Any agent who offers life insurance has likely had a client who said he wouldn’t buy it because he would be betting against himself.
 
Of course, the correct response is to point out that providing for someone’s personal commitments in the event of premature death is not betting against him, but rather conferring a current need by allowing the satisfaction and peace of mind that is achieved by having one’s affairs in order. 
 
However, for some people, a rational discussion doesn’t result in a call to action, and they end up procrastinating. For those people, perhaps a different tact should be taken—one that is more emotive.
 
Almost everyone who has made it through their teen and early adult years can point to a time and situation where fate—or perhaps a higher power—intervened and they had a near miss. 
 
In a recent Wall Street Journal interview, singer Dion DiMucci (“The Wanderer,” “Runaround Sue”) was asked if he ever wondered why he was the only headliner who survived the 1959 tour after a plane crash killed Buddy Holly, Ritchie Valens and the Big Bopper. He replied:
“I was 19 years old and touring with those guys was the best thing that ever happened to me. Buddy and Ritchie and I, we all had the new Fender Stratocaster guitars; mine was all white; Buddy's had the sunburst body. We jammed every night on that bus. The heater kept breaking down in subzero weather. It was so cold on the bus Buddy's drummer got frostbite and had to leave the tour. Carlo of the Belmonts filled in for him. Buddy and the Bopper were from Texas; Ritchie was from L.A.—they didn't know cold like that. They wanted off that bus!
 
“Buddy chartered the plane; we flipped for the two other seats. The Bopper and I won the toss. But the price was $36 each. That was the exact amount of the monthly rent my parents argued over all my life. I couldn't justify spending a month's rent on a plane ride. Plus I could handle the cold. I told Ritchie, ‘You go.’
 
“Then all of a sudden, they're gone. I remember sitting alone on the bus after and there was Buddy's guitar; I was in shock. I thought, what the hell is life about; why am I here and they're not? I was angry. It took me a long time to process that loss.”

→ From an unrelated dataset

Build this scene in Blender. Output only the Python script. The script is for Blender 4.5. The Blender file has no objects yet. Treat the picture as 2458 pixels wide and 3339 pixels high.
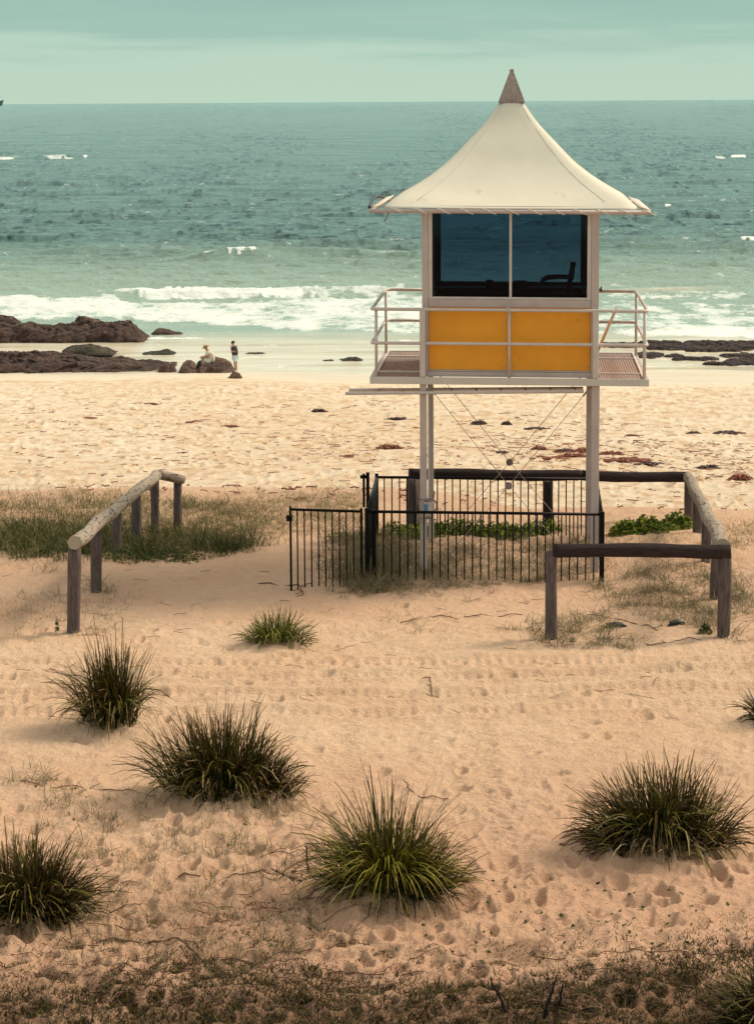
import bpy, math, random
import numpy as np
from mathutils import Vector, Matrix
random.seed(7); rng = np.random.default_rng(7)
scn = bpy.context.scene
# ------------------------------------------------------------------ camera
F = 8500.0; CX = 1229.0; CY = 1669.5; CZ = 7.0          # focal length etc. in photo pixels, camera height in m
TH = math.atan((CY - 330.5) / F); ROLL = 0.006
_f = np.array([0, math.cos(TH), -math.sin(TH)]); _r0 = np.array([1.0, 0, 0]); _u0 = np.cross(_r0, _f)
_r = _r0 * math.cos(ROLL) - _u0 * math.sin(ROLL); _u = _u0 * math.cos(ROLL) + _r0 * math.sin(ROLL)
CAM = np.array([0, 0, CZ])
cd = bpy.data.cameras.new('camera'); cam = bpy.data.objects.new('camera', cd); scn.collection.objects.link(cam)
M3 = Matrix(((_r[0], _u[0], -_f[0]), (_r[1], _u[1], -_f[1]), (_r[2], _u[2], -_f[2])))
cam.matrix_world = Matrix.Translation((0, 0, CZ)) @ M3.to_4x4()
cd.sensor_fit = 'VERTICAL'; cd.sensor_height = 36; cd.sensor_width = 24; cd.lens = F / 3339 * 36
cd.clip_start = 0.5; cd.clip_end = 60000
scn.camera = cam
# ------------------------------------------------------------------ light
scn.view_settings.view_transform = 'Standard'; scn.view_settings.look = 'None'
scn.view_settings.exposure = 0.19; scn.view_settings.gamma = 1.0
SUN_EL, SUN_AZ = 42, 62        # azimuth from +Y (out to sea) towards +X
w = bpy.data.worlds.new("World"); scn.world = w; w.use_nodes = True
nt = w.node_tree; nt.nodes.clear(); N = nt.nodes.new; L = nt.links.new
tc = N('ShaderNodeTexCoord'); sep = N('ShaderNodeSeparateXYZ'); L(tc.outputs['Generated'], sep.inputs[0])
mp = N('ShaderNodeMapping'); mp.inputs['Scale'].default_value = (4.0, 4.0, 44); L(tc.outputs['Generated'], mp.inputs['Vector'])
nz = N('ShaderNodeTexNoise'); nz.inputs['Scale'].default_value = 3.2; nz.inputs['Detail'].default_value = 6; nz.inputs['Roughness'].default_value = .55
L(mp.outputs[0], nz.inputs['Vector'])
ad = N('ShaderNodeMath'); ad.operation = 'MULTIPLY_ADD'; ad.inputs[1].default_value = .030; L(nz.outputs['Fac'], ad.inputs[0]); L(sep.outputs['Z'], ad.inputs[2])
sub = N('ShaderNodeMath'); sub.operation = 'SUBTRACT'; sub.inputs[1].default_value = .015; L(ad.outputs[0], sub.inputs[0])
cr = N('ShaderNodeValToRGB'); L(sub.outputs[0], cr.inputs[0])
def srgb(r, g, b):
    return tuple((c / 255 / 12.92 if c / 255 <= .04045 else ((c / 255 + .055) / 1.055) ** 2.4) for c in (r, g, b)) + (1,)
e = cr.color_ramp.elements; e[0].position = 0; e[0].color = srgb(184, 208, 188)
e[1].position = .018; e[1].color = srgb(180, 206, 188)
for p_, c_ in ((.026, srgb(158, 191, 177)), (.045, srgb(146, 183, 171)), (.10, srgb(180, 215, 203)), (.30, (.52, .65, .60, 1)), (.6, (.66, .66, .61, 1)), (1.0, (.90, .82, .72, 1))):
    k = e.new(p_); k.color = c_
sky = N('ShaderNodeTexSky'); sky.sky_type = 'NISHITA'; sky.sun_disc = False
sky.sun_elevation = math.radians(SUN_EL); sky.sun_rotation = math.radians(SUN_AZ); sky.air_density = 1; sky.dust_density = 3
bg1 = N('ShaderNodeBackground'); bg1.inputs['Strength'].default_value = .05; L(sky.outputs[0], bg1.inputs[0])
bg2 = N('ShaderNodeBackground'); bg2.inputs['Strength'].default_value = 1.0; L(cr.outputs[0], bg2.inputs[0])
mx = N('ShaderNodeMixShader'); mx.inputs[0].default_value = .94; L(bg1.outputs[0], mx.inputs[1]); L(bg2.outputs[0], mx.inputs[2])
wo = N('ShaderNodeOutputWorld'); L(mx.outputs[0], wo.inputs[0])
sd = bpy.data.lights.new('sun', 'SUN'); sd.energy = 3.4; sd.angle = math.radians(16); sd.color = (1, .86, .66)
so = bpy.data.objects.new('sun', sd); scn.collection.objects.link(so)
a_, e_ = math.radians(SUN_AZ), math.radians(SUN_EL)
sdir = Vector((math.sin(a_) * math.cos(e_), math.cos(a_) * math.cos(e_), math.sin(e_)))
so.rotation_euler = sdir.to_track_quat('Z', 'Y').to_euler(); so.location = (0, 20, 40)

# ------------------------------------------------------------------ geometry of the photo
def ray(x, y): return _f + _r * (x - CX) / F - _u * (y - CY) / F
def G(x, y, z=0.0):
    d = ray(x, y); t = (z - CZ) / d[2]; return CAM + d * t
def Gi(x, y, n=6):                                       # ground point on the real terrain
    p = G(x, y, 0)
    for _ in range(n): p = G(x, y, float(hterr(np.array([p[0]]), np.array([p[1]]))[0]))
    return p
def AY(x, y, Y): d = ray(x, y); return CAM + d * Y / d[1]
def ss(a, b, x): t = np.clip((x - a) / (b - a), 0, 1); return t * t * (3 - 2 * t)
def _h(ix, iy, s):
    n = (ix.astype(np.int64) * 374761393 + iy.astype(np.int64) * 668265263 + s * 982451653) & 0xffffffff
    n = ((n ^ (n >> 13)) * 1274126177) & 0xffffffff; n = n ^ (n >> 16)
    return (n & 0xffffff) / float(0xffffff)
def vn(x, y, s=0):                                       # value noise in -1..1
    ix = np.floor(x); iy = np.floor(y); fx = x - ix; fy = y - iy
    fx = fx * fx * fx * (fx * (fx * 6 - 15) + 10); fy = fy * fy * fy * (fy * (fy * 6 - 15) + 10)
    a = _h(ix, iy, s); b = _h(ix + 1, iy, s); c = _h(ix, iy + 1, s); d = _h(ix + 1, iy + 1, s)
    return ((a * (1 - fx) + b * fx) * (1 - fy) + (c * (1 - fx) + d * fx) * fy) * 2 - 1
def fbm(x, y, s=0, o=4, g=.5):
    r = 0; a = 1.0; t = 0
    for k in range(o):
        c, n_ = math.cos(k * 1.3), math.sin(k * 1.3)
        r = r + a * vn((x * c - y * n_) * 2 ** k, (x * n_ + y * c) * 2 ** k, s + k * 17); t += a; a *= g
    return r / t
TUSS = []     # (x, y, mound radius, mound height)
SEA = -7.3
def hbase(x, y):
    crest = 47.0 - 3.2 * ss(.5, 3, x) + .9 * vn(x * .25, y * 0 + 3.3, 5)
    beach = SEA + (139 - y) * .04 + .05 * fbm(x * .12, y * .1, 3, 3)
    top = .03 * vn(x * .3, y * .3, 2)
    k = ss(0, 11, y - crest)
    return top * (1 - k) + beach * k
def hterr(x, y):
    z = hbase(x, y)
    near = 1 - ss(46, 50, y)
    z = z + near * (.055 * fbm(x * .7, y * .7, 11, 3))
    for (tx, ty, r, h) in TUSS:
        z = z + h * np.exp(-((x - tx) ** 2 + (y - ty) ** 2) / (r * r))
    # sand piled inside the right-hand log fence, near its seaward corner
    z = z + .18 * np.exp(-(((x - 4.6) / 1.3) ** 2 + ((y - 40.5) / 1.6) ** 2))
    return z
def hfine(x, y):
    z = hterr(x, y)
    near = 1 - ss(45, 49, y); fg = 1 - ss(24.5, 28, y + .8 * vn(x * .5, y * .5, 9))
    tr = ss(27.5, 29.5, y) * (1 - ss(33.5, 35, y))
    b = 1 - np.abs(fbm(x * 2.6, y * 2.0, 21, 3, .45)) * 2
    z = z + near * (fg * (.055 * b + .032 * fbm(x * 4.3, y * 3.4, 41, 2)) + (1 - fg) * (.017 * b + .022 * fbm(x * 4, y * 3, 22, 3)))
    z = z + near * (.013 * fbm(x * 13, y * 9, 31, 2) + .022 * fg * (1 - 2 * np.abs(fbm(x * 6.5, y * 4.6, 37, 2))))
    far = ss(50, 58, y)
    z = z + far * (1 - ss(118, 132, y)) * (.052 * fbm(x * .9, y * .45, 51, 3, .6) + .016 * fbm(x * 2.7, y * 1.2, 57, 2))
    # wheel tracks running along the shore across the middle
    for c0, sl, dep in ((31.4, .05, .085), (30.4, .035, .08), (29.5, .06, .06), (32.3, -.02, .055)):
        d = y - (c0 + sl * x + .12 * vn(x * .35, x * 0 + c0, 61))
        g = np.exp(-(d / .16) ** 2)
        z = z - tr * dep * g * (.7 + .5 * vn(x * .8, y * 0 + c0, 63)) + tr * .013 * g * np.sin(x * 2 * math.pi / .14)
        z = z + tr * dep * .5 * np.exp(-((np.abs(d) - .27) / .09) ** 2)
    # a tread pattern coming up the middle towards the camera
    for c0, sl in ((1.15, .02), (-.35, -.03)):
        d = x - (c0 + sl * (y - 28)); g = np.exp(-(d / .22) ** 4) * ss(23, 25, y) * (1 - ss(31, 33, y))
        z = z + g * .013 * np.sin((y + np.abs(d) * .8) * 2 * math.pi / .13)
    return z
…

The interview led me to reflect on two situations in my life. In one, I drove across the Mianus River Bridge on Route 95 on June 28, 1983, about two hours before it collapsed into the Long Island Sound.
 
In addition, when I was 21, I was at a bar and my friend wasn’t feeling well and was leaving early. I was offered a ride home with two guys that graduated with my sister. Initially, I said yes but changed my mind because I decided I wasn’t being a good friend. So I caught my friend as he was driving out of the lot. The next morning, I learned both of the other guys had died when their car went off the road on the way home.
 
The next time a client or prospect hesitates about purchasing the life insurance that they know they should have to fulfill their objectives, ask them to pause and consider if they’ve ever had a near miss and whether they should tempt fate again.